When you see that the Gulf spill was reliant upon, the development there in the Gulf, was reliant upon a contingency plan of BP's that was boiler plate language taken from Alaskan plans you see evidence of some lax oversight in the federal government and why it is that if Obama is serious about cleaning up MMS and having aggressive regulatory oversight he needs to tap into those experts who have shifted gears in their own states and ramped up oversight. This contingency plan of BP's, Allison, it included language that was referencing walruses and sea others and other marine mammals that are not indigenous to the Gulf. Those are Alaskan wildlife species. It's evidence that there was boiler plate language stolen, taken from an Alaskan contingency plan and applied, irrelevantly, applied to the Gulf, much different conditions there.

(Allison) Yes, and it also said that even in the worst case scenario they could have this cleaned up in thirty days and that it would never reach the shore.

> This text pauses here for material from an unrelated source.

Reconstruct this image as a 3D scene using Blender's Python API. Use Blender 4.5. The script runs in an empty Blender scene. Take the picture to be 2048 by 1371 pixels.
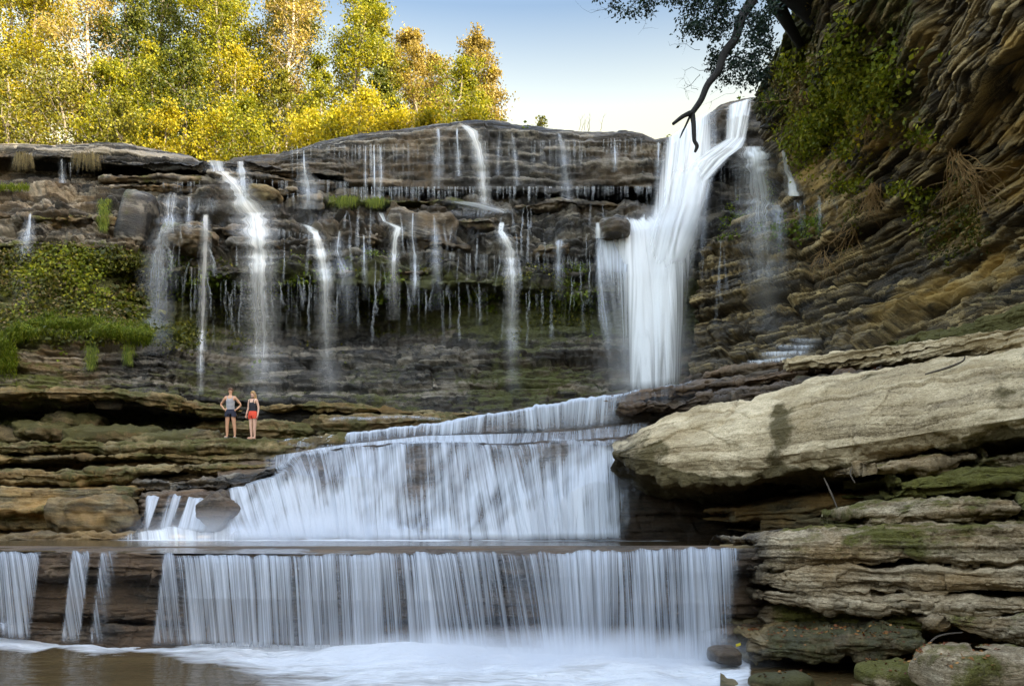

And sadly, we know now that all that was false.

(SP) Yeah, that was false, and there are a lot of things that unfortunately, because it's taken so long for the administration to actually sit down, CEO level to CEO level with BP to not have verified a lot of things, the things that they were telling us. Fifty-four days in, Allison, this is ridiculous because what Obama has allowed now is for this industry player, British Petroleum, to become this entity with such enormous liability exposure to be able to have defined the facts of the spill, and now we find out in a magnitude the facts that they defined for the American public were not accurate.